We lived in Joliet, Illinois. I was one of those kids that walked to school. I had a single mother, and we didn’t have a lot of money. I can remember, when I walked to school, I could always see the older kids down the street, and they all had these incredible bicycles. You know, just watching the motion, them having fun, I wanted one really bad. I wasn’t even old enough or even big enough to ride one, but I knew I had to have one. My mother couldn’t afford one, and she shut me down.

Now, one day I was walking to school and it was one of those really large garbage days where everybody threw everything out. So I’m looking at all this stuff and I notice there’s like two or three bicycles, and I’m thinking to myself, “Oh my gosh, I cannot believe that someone actually threw out bicycles.”

It was like full-on, wild west days, gold rush. I mean, time stopped for me.

I don’t care how old you are. When you want something so badly, and then all of a sudden you’re thrown into it, there’s nothing else.

I was looking around like, “Okay, are these really free?” And I actually went to one of the houses. I said, “Excuse me, are you throwing away these bicycles?” And they said, “Yes, we are young man.” And I was like, “Okay, game on.”

Have you ever had just one chocolate cookie? Have you ever had just one brownie? Have you ever ate just one potato chip? No. So when you’re standing there and you’re looking at all these bicycles, why would you want to just take one?

So I grabbed the bikes.

I decided not to go to school that day. I was like, “I’m too busy to do that,” and I drug all this stuff home. It took me, gosh, at least two or three hours because there were a lot of parts. And then I’m standing in a sea of bicycles. I was in heaven.

I’m standing in the front yard, very proud of myself. I’m like, “I climbed Mt. Everest here. I’m planting the flag.”

I turn around, and my mom is there. It’s just this “The Good, the Bad and the Ugly” moment, you know? She’s got the hairy eyeball. I’m looking at her, she’s looking at me.

She got a call from the school and she was beside herself. She had to get home right away to find out what happened to me. She’s like, “What are you doing?”

I couldn’t think of anything else other than: “This is my bicycle shop. I’m starting a bicycle shop.”

She was mad. She was so mad.

She was like, “Stay in school. But, if you’re gonna start a bicycle shop, then what I will do is: I’m not gonna pull my car in the garage anymore.
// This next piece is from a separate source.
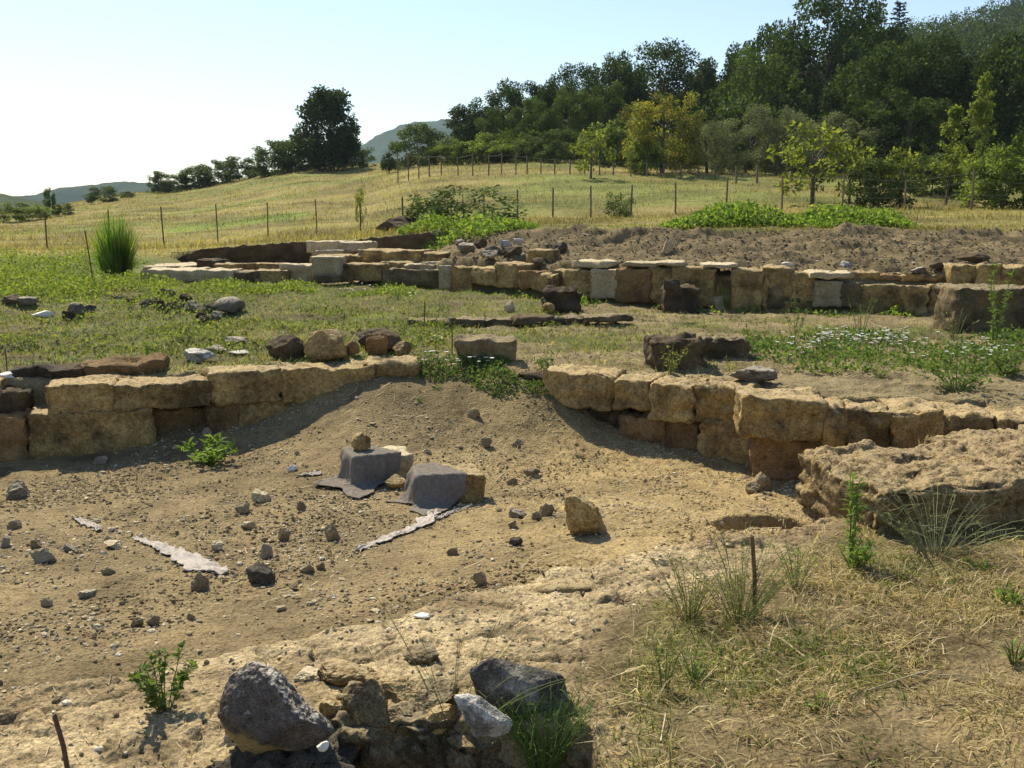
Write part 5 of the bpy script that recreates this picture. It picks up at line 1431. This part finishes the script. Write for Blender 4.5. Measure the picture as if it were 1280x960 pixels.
OAK = [(.046,.074,.016), (.070,.098,.021), (.028,.048,.011)]
OAKM = [(.075,.11,.022), (.10,.13,.026), (.058,.088,.018)]
OAKD = [(.040,.062,.016), (.055,.08,.02), (.03,.05,.012)]
LIMD = [(.115,.155,.034), (.15,.185,.04), (.085,.12,.028)]
SAP = [(.15,.175,.035), (.19,.20,.04), (.12,.145,.03)]
OLV = [(.155,.17,.08), (.19,.205,.105), (.125,.14,.062)]
YTR = [(.15,.155,.03), (.19,.175,.035), (.105,.135,.03), (.20,.155,.035)]
LIM = [(.15,.21,.04), (.19,.25,.05), (.11,.17,.035)]
BSH = [(.08,.115,.03), (.11,.14,.04), (.06,.09,.025)]
protos = {}
def proto(kind):
    """unit tree: crown 1 wide, 1 tall standing from z = 0 (mesh pair)"""
    if kind in protos: return protos[kind]
    K = {'oak1': (OAK, 'round', 70, 17000, .030, .07), 'oak2': (OAK, 'round', 55, 17000, .030, .06), 'oak3': (OAK, 'round', 100, 22000, .024, .07),
         'mid1': (OAKM, 'round', 60, 14000, .031, .06), 'mid2': (OAKM, 'round', 70, 15000, .030, .06), 'olive1': (OLV, 'round', 70, 11000, .027, .05), 'olive2': (OLV, 'round', 56, 11000, .027, .05),
         'yellow': (YTR, 'round', 75, 11000, .031, .10), 'lime': (SAP, 'round', 26, 750, .075, .22), 'lone': (OAKD, 'trap', 120, 20000, .034, .03), 'cone': (OAK, 'cone', 50, 3000, .06, .1),
         'bush1': (BSH, 'round', 90, 8500, .042, .0), 'bush2': (LIMD, 'round', 80, 7500, .043, .0), 'bush3': (BSH, 'round', 75, 7500, .043, .0), 'scrub': (BSH, 'round', 48, 2600, .05, .0), 'bush4': (OLV, 'round', 34, 2400, .06, .0)}[kind]
    cols, shape, ncl, nl, leaf, tb = K
    V, F, C, cl = crown(1, 1-tb, hash_id(kind), ncl, nl, leaf, cols, shape)
    V[:, 2] += tb; cl = cl+np.array([0, 0, tb])
    cm = mesh_np('crown', V, F, C); cm.materials.append(M['lime'] if cols is LIM or cols is LIMD or cols is YTR or cols is SAP else M['oak'])
    tm = trunk_mesh(1, tb, .028 if tb > 0 else .012, cl, hash_id(kind)+1); tm.materials.append(M['bark'])
    protos[kind] = (cm, tm); return protos[kind]
def hash_id(s): return sum(ord(c)*(i+3) for i, c in enumerate(s)) % 9973

def tree(name, kind, u, vt, Y, wp, label, cat='tree', group=None, wscale=1.0, dz=0):
    cm, tm = proto(kind)
    x = (u-640)/FPX*Y/CT*1.0; x = P(u, 200, Y)[0]
    z = gz(x, Y)-dz; top = P(u, vt, Y)[2]; h = max(.3, top-z); w = wp*Y/FPX*(1.25 if 'bush' in kind else 1.14); h *= 1.10 if 'bush' in kind else 1.04
    t = thing(name, (x, Y, z), label, cat, group)
    t.rotation_euler = (0, 0, random.uniform(0, 6.28)); t.scale = (w*wscale, w*wscale, h)
    if tm: link('trunk', tm, None, t)
    link('crown', cm, None, t)
    return t

FG = 'trees at the front of the wood'
T = [
 ('oak_tree','lone',412,116,90,90,'lone dark tree with a broad base on the crest of the field'),
 ('bush','bush1',342,178,92,44,'round dark bush left of the lone tree on the crest'),
 ('bush','bush1',374,172,94,50,'paler bush touching the left side of the lone tree'),
 ('bush','bush3',440,182,93,44,'dark bush at the right foot of the lone tree'),
 ('bush','bush3',198,217,96,24,'small rounded bush at the left end of the crest hedge'),
 ('bush','bush3',222,219,96,34,'low bush second from the left in the crest hedge'),
 ('bush','bush1',246,209,97,34,'taller bush in the middle of the crest hedge'),
 ('bush','bush1',272,202,97,40,'highest dark bush of the crest hedge'),
 ('bush','bush3',298,199,96,38,'bush at the right end of the crest hedge'),
 ('tree','bush1',522,158,76,54,'round dark tree standing alone left of the wood'),
 ('bush','bush2',558,176,74,36,'light green bush between the round tree and the wood'),
 ('conifer','cone',486,187,72,22,'small dark cone shaped shrub on the field crest'),
 ('tree','oak1',590,128,88,64,'dark tree at the left end of the wood'),
 ('tree','mid1',622,138,84,48,'mid green tree in front of the wood left end'),
 ('tree','oak2',648,108,88,76,'rounded dark tree second along the wood'),
 ('tree','oak1',688,101,90,62,'narrow dark tree at a dip in the wood outline'),
 ('tree','mid2',664,128,80,56,'mid green tree below the rounded second tree'),
 ('tree','oak3',722,88,88,70,'tall bushy tree left of the broad dark crown'),
 ('tree','oak2',765,76,92,70,'dark tree leaning on the left of the broad crown'),
 ('tree','oak3',822,62,92,120,'broad dark oak crown highest above the yellow tree'),
 ('tree','mid1',762,108,80,60,'paler green tree in front of the broad dark oak'),
 ('tree','mid2',712,118,80,60,'bushy mid green tree in the front of the wood'),
 ('tree','oak1',912,64,88,84,'dark oak filling the notch right of the broad crown'),
 ('tree','oak2',962,40,84,80,'dark shoulder tree left of the tallest tree'),
 ('tree','oak3',1022,4,80,150,'tallest oak towering in the middle of the wood'),
 ('tree','oak1',1074,14,84,100,'tall dark oak right of the tallest one'),
 ('tree','mid2',945,74,74,100,'mid green oak spreading below the tall shoulder tree'),
 ('tree','oak2',1100,66,66,120,'dark oak in front with a ragged left edge'),
 ('tree','oak3',1158,58,66,130,'wide dark oak below the conifer'),
 ('tree','oak1',1225,64,64,130,'dark oak behind the tall slender sapling'),
 ('tree','oak2',1290,50,62,140,'dark oak cut by the right picture edge'),
 ('tree','oak3',1360,40,62,150,'dark oak standing beyond the right picture edge'),
 ('tree','oak1',1130,120,60,110,'lower dark oak between the front oaks'),
 ('tree','yellow',828,114,57,92,'yellow green tree turning orange in front of the wood'),
 ('olive_tree','olive1',884,152,58,66,'grey green olive tree beside the yellow tree'),
 ('olive_tree','olive2',932,138,60,78,'grey green olive tree second from the yellow tree'),
 ('olive_tree','olive1',992,136,60,80,'wide olive tree below the tallest oak'),
 ('olive_tree','olive2',1048,148,60,80,'olive tree at the right of the olive row'),
 ('young_tree','lime',739,166,52,46,'young bright green tree beside the far fence'),
 ('bush','bush2',604,170,74,54,'light green bush at the foot of the wood left end'),
 ('bush','bush1',661,172,70,34,'dark little bush before the wood'),
 ('bush','bush3',700,166,68,46,'round dark bush in front of the wood'),
 ('bush','bush2',772,152,68,70,'yellow green thicket left of the yellow tree'),
 ('bush','bush2',806,178,56,36,'yellowish bush at the foot of the yellow tree'),
 ('bush','bush2',636,176,72,44,'pale bush between the dark bushes before the wood'),
 ('bush','scrub',578,228,30,110,'big sprawling bush with bare stems at the bank edge'),
 ('bush','scrub',545,238,30.5,70,'lower left half of the bush group at the bank edge'),
 ('bush','scrub',776,237,35,34,'small round bush by the near fence'),
 ('sapling','lime',1018,158,40,94,'open light green sapling in the middle of the right field'),
 ('sapling','lime',1065,176,40,54,'slimmer light green sapling touching the open one'),
 ('sapling','lime',1128,188,38,52,'short light green sapling right of the open one'),
 ('bush','bush3',1102,205,38.5,64,'dark low bush under the short sapling'),
 ('bush','bush2',1258,186,36,80,'light green bush at the right edge of the field'),
 ('bush','bush2',1285,170,37,70,'taller bush cut by the right picture edge'),
 ('bush','bush1',1168,196,44,60,'dim green bush between the sapling and the slender tree'),
 ('bush','bush1',58,237,70,12,'small dark upright bush at the far left of the field'),
 ('bush','bush2',22,255,64,50,'light bush row at the far left edge'),
 ('bush','bush3',76,256,66,20,'rounded bush right of the small upright one'),
 ('bush','bush3',126,235,84,34,'bush on the skyline below the distant hill'),
 ('bush','bush3',156,240,88,16,'tiny bush right of the skyline bush'),
 ('sapling','lime',449,236,36,14,'thin little sapling in the dry field near the fence'),
]
for (nm, kd, u, vt, Y, wp, lab) in T:
    g = FG if ('oak' in kd or 'mid' in kd) and kd != 'lone' else None
    tree(nm, kd, u, vt, Y, wp, lab, cat='bush' if nm == 'bush' else 'tree', group=g, dz=.0)

# slender trees on the right
def slender(u, vt, Y, wp, label, seed):
    x = P(u, 200, Y)[0]; z = gz(x, Y); h = P(u, vt, Y)[2]-z; w = wp*Y/FPX
    t = thing('slender_tree', (x, Y, z), label, 'tree')
    r = np.random.default_rng(seed); st, fo = MB(), MB()
    ts = np.linspace(0, 1, 10)[:, None]; pts = ts*np.array([.05*h, 0, h]) + r.normal(0, .008*h, (10, 3))*ts; pts[0, 2] = -.1
    st.tube(pts, .05, .012, (.11,.09,.065), 6)
    for i in range(46):
        k = .25+.75*r.random(); a = np.array([np.interp(k, ts[:, 0], pts[:, j]) for j in range(3)])
        g = r.uniform(0, 6.283); ln = w*.6*(1.15-k)*r.uniform(.5, 1.2)
        e = a+np.array([math.cos(g)*ln, math.sin(g)*ln, ln*.55]); st.tube([a, e], .012, .005, (.11,.09,.065), 4)
        m = 42; q = a+(e-a)*r.uniform(.25, 1.1, (m, 1)) + r.normal(0, .06, (m, 3)); d = unit(r.normal(size=(m, 3))+np.array([0, 0, -.2]))
        L = .13*r.uniform(.6, 1.3, m)
        fo.leaves(q, d, r.normal(size=(m, 3))+np.array([0, 0, .8]), L, L*.65, np.array([(.15,.19,.04), (.20,.21,.045), (.12,.16,.035)])[r.choice(3, m)]*r.uniform(.8, 1.2, (m, 1)))
    link('trunk', st.mesh('trunk'), M['twig'], t); link('crown', fo.mesh('crown'), M['lime'], t)
slender(1216, 94, 38, 50, 'tall slender yellow green tree at the right of the field', 31)
slender(1186, 134, 39, 46, 'shorter slender tree left of the tallest slender one', 32)
def conifer(u, vt, Y, label):
    x = P(u, 200, Y)[0]; z = gz(x, Y); h = P(u, vt, Y)[2]-z
    t = thing('conifer', (x, Y, z), label, 'tree'); st, fo = MB(), MB(); r = np.random.default_rng(3)
    st.tube([(0, 0, -.2), (0, 0, h)], .25, .03, (.07,.055,.045), 6)
    for i in range(70):
        k = .45+.55*(i/70); ln = (1-k)*h*.32+.25; g = i*2.4
        e = np.array([math.cos(g)*ln, math.sin(g)*ln, k*h-.12*ln+.25*ln]); a = np.array([0, 0, k*h]); st.tube([a, e], .04, .015, (.07,.055,.045), 4)
        m = 30; q = a+(e-a)*r.uniform(.15, 1.05, (m, 1)); d = unit(r.normal(size=(m, 3))*np.array([1, 1, .3])+(e-a)/ln*.8)
        L = .34*r.uniform(.6, 1.2, m); fo.leaves(q, d, r.normal(size=(m, 3)), L, L*.3, np.tile([[.03,.05,.025]], (m, 1)))
    link('trunk', st.mesh('trunk'), M['bark'], t); link('crown', fo.mesh('crown'), M['oak'], t)
conifer(1113, 2, 92, 'dark pointed conifer with layered branches rising above the oaks')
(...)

The garage is yours. That’s where you can put all of this stuff.”

I remember that just like it was yesterday, because, you know, her car was everything to her. We’re in the Midwest, the winters are bad, so she had to actually go out there and scrape the windshield and do all these things that she normally wouldn’t have to do. She did that for me.

That one moment where she gave me the space to put things, and she understood how much they meant to me, meant everything to me.